Ele pontuou ainda erros comuns em matérias de alguns órgãos de imprensa como a confusão de conceitos entre migrantes, refugiados e exilados políticos. No caso de pessoas reconhecidas como refugiadas são aquelas que sofrem perseguição em razão de questões de raça, religião, nacionalidade, pertencer ao um grupo social ou opinião política, assim como também devido à grave e generalizada violação de direitos humanos e conflitos armados.

Outro exemplo apresentado por ele em matérias jornalísticas é o uso de termos pejorativos, principalmente no que tange aos indígenas venezuelanos, o que gera um grave problema, porque, segundo ele “estigmatiza todo uma população”. O uso de dados e números de forma enviesada sobre os imigrantes também tem colaborado com a criminalização da população e cria uma visão que eles contribuem com os problemas sociais do país e exemplifica.

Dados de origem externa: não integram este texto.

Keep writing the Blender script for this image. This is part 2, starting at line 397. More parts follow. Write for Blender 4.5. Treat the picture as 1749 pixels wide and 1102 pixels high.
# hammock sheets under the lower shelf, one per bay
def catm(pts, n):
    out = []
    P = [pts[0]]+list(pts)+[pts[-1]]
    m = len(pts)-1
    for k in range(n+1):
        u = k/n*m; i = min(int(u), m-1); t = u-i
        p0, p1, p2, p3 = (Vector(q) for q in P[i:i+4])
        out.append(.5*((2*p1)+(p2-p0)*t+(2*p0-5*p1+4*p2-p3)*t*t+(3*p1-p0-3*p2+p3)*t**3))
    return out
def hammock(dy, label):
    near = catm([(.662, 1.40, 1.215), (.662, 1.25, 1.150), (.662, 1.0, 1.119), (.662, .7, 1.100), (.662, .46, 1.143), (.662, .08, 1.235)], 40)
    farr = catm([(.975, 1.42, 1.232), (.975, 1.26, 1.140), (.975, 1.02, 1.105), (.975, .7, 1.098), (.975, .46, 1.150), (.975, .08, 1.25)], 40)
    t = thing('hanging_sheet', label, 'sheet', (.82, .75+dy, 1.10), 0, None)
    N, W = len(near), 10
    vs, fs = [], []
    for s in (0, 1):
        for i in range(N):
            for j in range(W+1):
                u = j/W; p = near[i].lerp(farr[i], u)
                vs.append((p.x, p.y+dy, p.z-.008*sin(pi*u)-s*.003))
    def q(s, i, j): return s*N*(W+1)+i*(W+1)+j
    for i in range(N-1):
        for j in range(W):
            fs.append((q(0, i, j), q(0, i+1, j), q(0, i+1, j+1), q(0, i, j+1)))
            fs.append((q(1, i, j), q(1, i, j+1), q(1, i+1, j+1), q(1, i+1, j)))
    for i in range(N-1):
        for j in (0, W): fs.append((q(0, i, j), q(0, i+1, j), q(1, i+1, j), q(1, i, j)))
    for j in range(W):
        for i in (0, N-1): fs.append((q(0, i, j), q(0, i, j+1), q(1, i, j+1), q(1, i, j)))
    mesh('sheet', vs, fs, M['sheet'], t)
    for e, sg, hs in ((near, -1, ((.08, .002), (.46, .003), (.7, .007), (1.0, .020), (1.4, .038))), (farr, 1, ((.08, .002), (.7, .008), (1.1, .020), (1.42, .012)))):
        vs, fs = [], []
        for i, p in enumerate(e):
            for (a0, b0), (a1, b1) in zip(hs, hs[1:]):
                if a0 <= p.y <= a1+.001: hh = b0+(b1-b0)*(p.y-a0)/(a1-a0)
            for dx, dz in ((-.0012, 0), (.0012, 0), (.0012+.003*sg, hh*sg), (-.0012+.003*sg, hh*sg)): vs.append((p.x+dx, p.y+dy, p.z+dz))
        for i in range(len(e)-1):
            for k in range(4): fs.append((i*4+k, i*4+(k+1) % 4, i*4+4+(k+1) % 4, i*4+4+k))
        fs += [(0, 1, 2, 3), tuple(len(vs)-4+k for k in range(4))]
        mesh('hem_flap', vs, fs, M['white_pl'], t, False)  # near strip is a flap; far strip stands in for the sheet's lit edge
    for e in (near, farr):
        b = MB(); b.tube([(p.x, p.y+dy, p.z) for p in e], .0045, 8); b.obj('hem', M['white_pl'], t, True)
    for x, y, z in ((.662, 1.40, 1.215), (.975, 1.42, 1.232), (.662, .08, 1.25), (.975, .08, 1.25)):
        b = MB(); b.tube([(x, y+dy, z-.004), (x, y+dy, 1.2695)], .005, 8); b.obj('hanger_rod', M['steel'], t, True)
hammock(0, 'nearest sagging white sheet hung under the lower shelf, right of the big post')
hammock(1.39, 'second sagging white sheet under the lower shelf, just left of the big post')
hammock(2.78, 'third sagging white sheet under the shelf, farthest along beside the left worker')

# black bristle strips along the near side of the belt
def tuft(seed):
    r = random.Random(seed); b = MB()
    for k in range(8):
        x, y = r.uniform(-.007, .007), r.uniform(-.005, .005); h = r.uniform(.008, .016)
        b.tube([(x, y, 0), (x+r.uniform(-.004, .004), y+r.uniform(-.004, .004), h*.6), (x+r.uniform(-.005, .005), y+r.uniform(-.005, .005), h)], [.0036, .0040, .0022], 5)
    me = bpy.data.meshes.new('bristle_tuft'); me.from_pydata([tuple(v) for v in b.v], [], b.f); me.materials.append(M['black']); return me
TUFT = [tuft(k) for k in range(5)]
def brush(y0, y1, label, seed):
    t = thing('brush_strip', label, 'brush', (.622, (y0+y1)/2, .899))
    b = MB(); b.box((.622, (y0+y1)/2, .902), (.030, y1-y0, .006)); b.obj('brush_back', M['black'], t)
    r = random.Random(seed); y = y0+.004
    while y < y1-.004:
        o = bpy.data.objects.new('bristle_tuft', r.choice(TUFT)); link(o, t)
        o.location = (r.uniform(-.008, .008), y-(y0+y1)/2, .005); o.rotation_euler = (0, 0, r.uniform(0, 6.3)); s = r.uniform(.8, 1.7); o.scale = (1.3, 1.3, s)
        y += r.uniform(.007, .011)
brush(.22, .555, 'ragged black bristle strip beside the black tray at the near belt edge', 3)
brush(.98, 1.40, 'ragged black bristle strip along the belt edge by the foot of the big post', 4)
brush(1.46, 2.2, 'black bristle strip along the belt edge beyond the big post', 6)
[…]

“Nós nos deparamos com matérias que dizem: de um ano cresceu de 5 para 60 o número de presos venezuelanos. Estamos falando de um presídio que tem, isso em Roraima, em um presidio num universo de mais de duas mil pessoas. É representativo esse número de 60? É um crescimento que realmente vale a pena? Então porque a gente escolhe, na nossa função enquanto jornalista, e eu também sou jornalista, destacar essa informação de cinco para 60? Porque existe essa tendência de reforça de que os migrantes são um problema”, diz Medeiros.

Além de alguns problemas de informações nas notícias que a imprensa tem divulgado, foi destacado que, imigrantes ou não, todo ser humano tem amparo legal na garantia de direitos, a exemplo da Declaração Universal dos Direitos Humanos e a própria Constituição brasileira de 1988. Mesmo parecendo óbvio muitos são vítimas de violações de direitos como trabalho escravo contemporâneo e exploração sexual devido estarem mais vulneráveis em um território estrangeiro sem acolhimento e regulamentação.